**Aim**
Pull out the lines from the line containing "The Blender Python" through the line containing "1], .004), 'shoes', 'black', pe, .012)", both lines included, and copy them exactly.

**Record excerpts**
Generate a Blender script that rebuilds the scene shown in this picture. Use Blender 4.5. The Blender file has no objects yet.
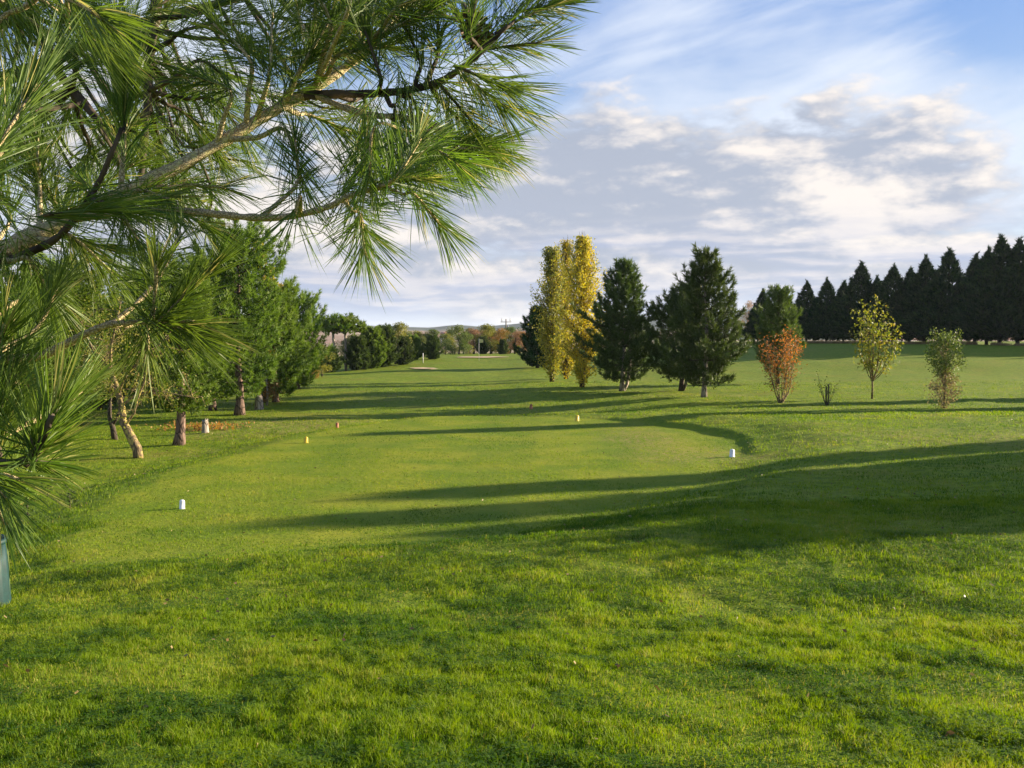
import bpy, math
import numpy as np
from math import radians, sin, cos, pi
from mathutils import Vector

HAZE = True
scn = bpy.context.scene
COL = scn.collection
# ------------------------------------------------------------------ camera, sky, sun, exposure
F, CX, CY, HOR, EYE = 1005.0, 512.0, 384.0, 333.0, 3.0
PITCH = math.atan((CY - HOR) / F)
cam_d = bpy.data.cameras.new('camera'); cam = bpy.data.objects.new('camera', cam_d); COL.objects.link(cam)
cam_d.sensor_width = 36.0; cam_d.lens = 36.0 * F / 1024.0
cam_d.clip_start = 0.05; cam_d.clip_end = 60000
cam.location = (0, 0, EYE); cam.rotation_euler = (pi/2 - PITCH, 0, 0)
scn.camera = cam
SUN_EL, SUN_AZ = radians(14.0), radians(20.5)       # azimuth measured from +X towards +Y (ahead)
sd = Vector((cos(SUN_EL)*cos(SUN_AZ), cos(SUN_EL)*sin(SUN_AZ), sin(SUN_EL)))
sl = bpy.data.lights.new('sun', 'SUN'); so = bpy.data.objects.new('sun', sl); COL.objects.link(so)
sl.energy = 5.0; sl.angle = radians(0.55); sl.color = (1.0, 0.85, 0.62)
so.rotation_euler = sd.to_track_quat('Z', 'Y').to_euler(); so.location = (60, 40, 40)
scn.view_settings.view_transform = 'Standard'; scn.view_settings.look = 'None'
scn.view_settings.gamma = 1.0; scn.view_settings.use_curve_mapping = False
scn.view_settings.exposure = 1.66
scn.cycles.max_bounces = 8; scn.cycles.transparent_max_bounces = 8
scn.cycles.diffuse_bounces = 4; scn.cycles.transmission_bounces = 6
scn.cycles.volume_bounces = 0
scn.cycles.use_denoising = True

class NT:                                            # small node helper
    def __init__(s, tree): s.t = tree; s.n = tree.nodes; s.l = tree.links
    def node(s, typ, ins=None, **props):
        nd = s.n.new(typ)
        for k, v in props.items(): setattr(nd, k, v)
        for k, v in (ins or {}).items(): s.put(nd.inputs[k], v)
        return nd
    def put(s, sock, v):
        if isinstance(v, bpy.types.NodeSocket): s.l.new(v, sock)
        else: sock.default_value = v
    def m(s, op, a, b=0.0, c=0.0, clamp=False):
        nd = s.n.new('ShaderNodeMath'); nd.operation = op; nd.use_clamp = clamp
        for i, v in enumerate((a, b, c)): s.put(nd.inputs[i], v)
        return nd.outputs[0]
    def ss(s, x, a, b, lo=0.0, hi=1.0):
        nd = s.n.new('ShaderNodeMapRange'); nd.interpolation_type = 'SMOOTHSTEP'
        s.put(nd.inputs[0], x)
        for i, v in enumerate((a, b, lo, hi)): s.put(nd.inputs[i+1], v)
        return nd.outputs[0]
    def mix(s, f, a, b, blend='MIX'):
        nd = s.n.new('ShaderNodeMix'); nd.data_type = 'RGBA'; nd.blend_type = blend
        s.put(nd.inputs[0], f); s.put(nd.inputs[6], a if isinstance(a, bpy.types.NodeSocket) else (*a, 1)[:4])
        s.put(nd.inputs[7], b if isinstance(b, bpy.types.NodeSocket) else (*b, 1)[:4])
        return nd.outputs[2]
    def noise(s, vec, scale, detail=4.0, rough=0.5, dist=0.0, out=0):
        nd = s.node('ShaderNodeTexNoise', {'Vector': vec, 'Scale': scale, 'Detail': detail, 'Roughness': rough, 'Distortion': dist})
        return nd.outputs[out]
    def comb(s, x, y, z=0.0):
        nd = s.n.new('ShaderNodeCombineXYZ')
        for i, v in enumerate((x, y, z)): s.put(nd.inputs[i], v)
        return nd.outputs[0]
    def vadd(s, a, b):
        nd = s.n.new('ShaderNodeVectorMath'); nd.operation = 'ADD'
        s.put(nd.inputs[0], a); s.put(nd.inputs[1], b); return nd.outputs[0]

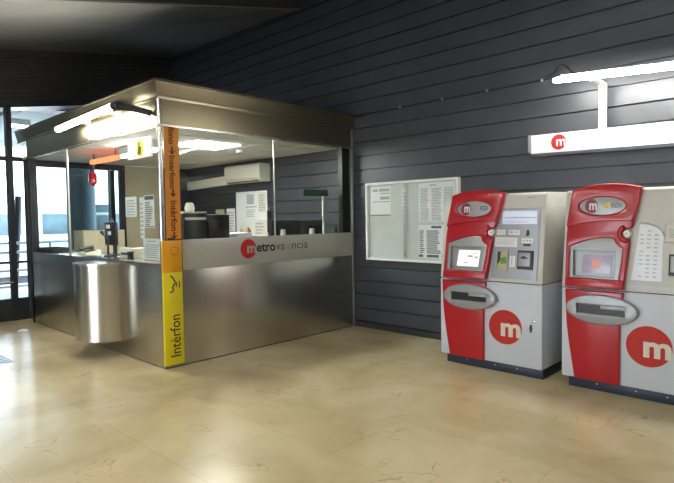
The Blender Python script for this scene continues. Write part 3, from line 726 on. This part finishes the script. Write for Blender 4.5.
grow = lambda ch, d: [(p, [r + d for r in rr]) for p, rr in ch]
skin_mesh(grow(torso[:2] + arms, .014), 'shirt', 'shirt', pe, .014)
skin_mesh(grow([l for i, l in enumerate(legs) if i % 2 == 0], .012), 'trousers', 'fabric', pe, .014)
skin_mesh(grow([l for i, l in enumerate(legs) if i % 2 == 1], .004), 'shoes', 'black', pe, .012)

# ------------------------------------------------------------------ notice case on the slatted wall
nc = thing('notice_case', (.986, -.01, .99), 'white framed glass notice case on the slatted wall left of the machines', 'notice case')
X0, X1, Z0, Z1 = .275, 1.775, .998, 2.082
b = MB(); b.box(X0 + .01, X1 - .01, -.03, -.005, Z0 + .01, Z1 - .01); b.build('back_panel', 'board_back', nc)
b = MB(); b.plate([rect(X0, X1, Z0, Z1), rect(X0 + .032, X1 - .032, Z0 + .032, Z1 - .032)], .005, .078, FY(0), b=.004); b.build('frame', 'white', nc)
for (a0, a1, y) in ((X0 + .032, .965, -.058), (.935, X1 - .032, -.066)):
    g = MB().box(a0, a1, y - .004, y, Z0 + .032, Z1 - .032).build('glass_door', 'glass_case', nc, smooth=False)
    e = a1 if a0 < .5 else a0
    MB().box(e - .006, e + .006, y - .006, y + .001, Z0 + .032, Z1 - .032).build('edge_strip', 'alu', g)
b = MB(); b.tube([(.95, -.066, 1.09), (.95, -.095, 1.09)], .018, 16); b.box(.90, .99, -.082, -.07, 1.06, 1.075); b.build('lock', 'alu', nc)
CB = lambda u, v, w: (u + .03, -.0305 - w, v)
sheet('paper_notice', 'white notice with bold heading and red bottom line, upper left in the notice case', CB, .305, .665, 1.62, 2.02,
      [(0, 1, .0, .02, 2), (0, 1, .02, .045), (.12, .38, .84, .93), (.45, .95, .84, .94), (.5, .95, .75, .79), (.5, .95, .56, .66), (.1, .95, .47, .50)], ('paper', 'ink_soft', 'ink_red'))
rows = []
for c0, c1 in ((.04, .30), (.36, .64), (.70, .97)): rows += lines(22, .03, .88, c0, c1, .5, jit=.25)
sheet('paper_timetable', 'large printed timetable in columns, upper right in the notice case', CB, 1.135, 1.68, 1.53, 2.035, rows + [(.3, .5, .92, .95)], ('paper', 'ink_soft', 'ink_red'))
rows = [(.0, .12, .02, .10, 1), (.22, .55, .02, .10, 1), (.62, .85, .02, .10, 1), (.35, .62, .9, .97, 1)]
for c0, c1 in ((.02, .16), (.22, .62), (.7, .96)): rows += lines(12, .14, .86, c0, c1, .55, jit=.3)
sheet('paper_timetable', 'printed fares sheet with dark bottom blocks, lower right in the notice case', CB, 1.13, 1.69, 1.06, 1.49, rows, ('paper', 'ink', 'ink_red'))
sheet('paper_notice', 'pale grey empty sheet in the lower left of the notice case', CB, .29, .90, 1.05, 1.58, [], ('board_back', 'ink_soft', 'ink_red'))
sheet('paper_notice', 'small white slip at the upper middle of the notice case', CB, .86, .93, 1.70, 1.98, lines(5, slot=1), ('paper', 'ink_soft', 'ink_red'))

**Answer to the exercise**
The Blender Python script for this scene continues. Write part 3, from line 726 on. This part finishes the script. Write for Blender 4.5.
grow = lambda ch, d: [(p, [r + d for r in rr]) for p, rr in ch]
skin_mesh(grow(torso[:2] + arms, .014), 'shirt', 'shirt', pe, .014)
skin_mesh(grow([l for i, l in enumerate(legs) if i % 2 == 0], .012), 'trousers', 'fabric', pe, .014)
skin_mesh(grow([l for i, l in enumerate(legs) if i % 2 == 1], .004), 'shoes', 'black', pe, .012)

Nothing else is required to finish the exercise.